When her desire for justice is not fully realized she kept looking at different levels of the legal system, hoping for the right thing. Unfortunately the legal system failed to meet Qiu Ju expectations.
How is justice achieved for Qiu Ju?
From a legal point of view we can start by asking the following question: Does she really has standing to make the claim? As a matter of fact she did not suffer any physical harm; her husband was beaten up and physically injured, not her.
Even if she has standing, why she kept appealing her case and moving through different levels of the Chinese legal system? After all, what was held at the first level seems fair.
Her husband suffered a physical injury she seeks compensation for the damage and got paid. If a remedy was given, why she kept appealing? Was she stubborn? Maybe, or maybe we need to look at it with from a different point of view.

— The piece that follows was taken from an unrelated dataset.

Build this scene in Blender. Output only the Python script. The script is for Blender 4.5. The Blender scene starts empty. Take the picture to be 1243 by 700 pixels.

If we look at it from a moral perspective, the fact that she was not hurt physically does not imply that she was not hurt. Her injury was not physical, her injury was intangible. That is probably why she never understood that getting paid would be an implicit way of recognizing she was right and the head of the village was wrong. Along the story she kept asking for the right thing to be done hoping for a real apology, for an explanation from the village leader but never gets it. His apology would have been a profound moral relief but the chief never intended to apologize because he never understood his wrongdoing. His wrongdoing did not operate in a void, he was also offended by Qiu Ju’s husband.
The acknowledgment of the harm was the remedy she was looking for. She did not care about the money, she wanted an apology. She just wanted the right thing to be done.
Although she wanted to believe “that there is some justice” there is a moment when Qiu Ju and her sister in law wonder if her search for justice has been fighting for nothing. Sadly enough, she did not get what she was looking for ending up with a totally different outcome.
Just as Officer Li suggest to the parties: “I want both of you to do some self-criticism”, we, as lawyers, should do some self-criticism also. Do we really pay attention to what people is asking for? Do we think in moral remedies? Do we have to divorce the legal from the moral or do we have to engage a righteous position and complement the legal with the moral?